Mirjam Pressler: Die Zeit der schlafenden Hunde.
Beltz und Gelberg, 2003.
ISBN: 3-407-80912-3
272 Seiten, EUR 14,90 (ab 14 J.)
Es soll eine Dokumentation für die Schulzeitung werden: Portraits
von acht ehemaligen Schülerinnen, die in der Nazizeit auswandern mußten und heute
in Israel leben. Für Johanna wird die Exkursion dorthin zu einer Reise in ihre
eigene Familiengeschichte, denn sie erfährt dort, dass das angesehene Modehaus,
das ihr Großvater aufgebaut hat, früher zwei jüdischen Geschäftsleuten gehörte.
Nun sitzt Johanna Frau Levin gegenüber, die damals alles aufgeben musste ohne
eine Entschädigung dafür zu bekommen.
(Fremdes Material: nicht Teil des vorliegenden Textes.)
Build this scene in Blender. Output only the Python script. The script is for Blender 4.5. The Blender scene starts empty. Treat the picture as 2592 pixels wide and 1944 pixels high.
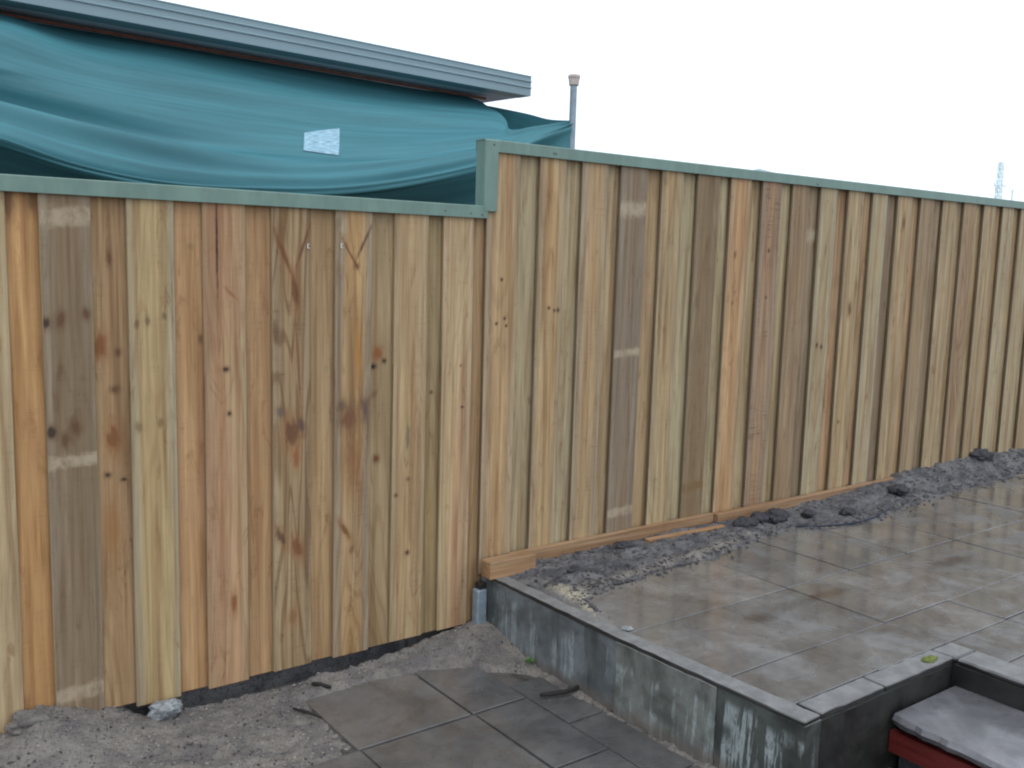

Zuhause fängt sie an nachzufragen. Der Großvater
kann ihr nicht mehr antworten, weil er Selbstmord begangen hat, der Vater sperrt
sich wütend gegen ihre Angriffe und keiner weiß, was 1960 der Grund für den Freitod
ihrer Großmutter war. Was ist mit der Kaufsumme geschehen, welche Rolle spielte
ihr Großvater in der Partei und wie soll sie mit ihrem eigenen geerbten Geld umgehen,
das offenbar nicht ganz ehrlich verdient wurde? Im Nachhinein tauchen im Leben
ihres geliebten Großvaters einige Schatten auf, die Johanna wie schlafende Hunde
weckt und auch dem Vater in aller Deutlichkeit vor Augen führt, ein schmerzvoller,
klärender Prozess, doch am Ende der einzige Weg, der aus der Schuld in eine neue
Freiheit führt. Johanna macht er erwachsen. Sie stellt sich als erste in der Familie
der Vergangenheit und besteht darauf, dass, was nicht mehr ungeschehen gemacht
werden kann, wenigstens nicht mehr totgeschwiegen wird. Woran mag es liegen, dass
dieses Buch solche Längen hat und an vielen Stellen nur die Oberfläche streift?
Die Begegnung mit Frau Levin ist kurz, die mit ihrem Enkel noch kürzer, ihr Freund
Daniel mehr körperlich anwesend als seelisch, nicht einmal die Konfrontation mit
ihrem Vater wird überzeugend dramatisch. Die posthumen Annäherungen Johannas an
ihren Großvater hingegen sind gut herausgearbeitet wie auch Johanna über ein reiches
Innenleben verfügt, wovon ihre dahinfließenden Gedanken und Dialoge zeugen. Dieses
Buch Mirjam Presslers bleibt kühl im Vergleich zu ihren letzten Werken, distanzierter,
auch politischer und wird damit auf einer anderen Ebene lesenswert.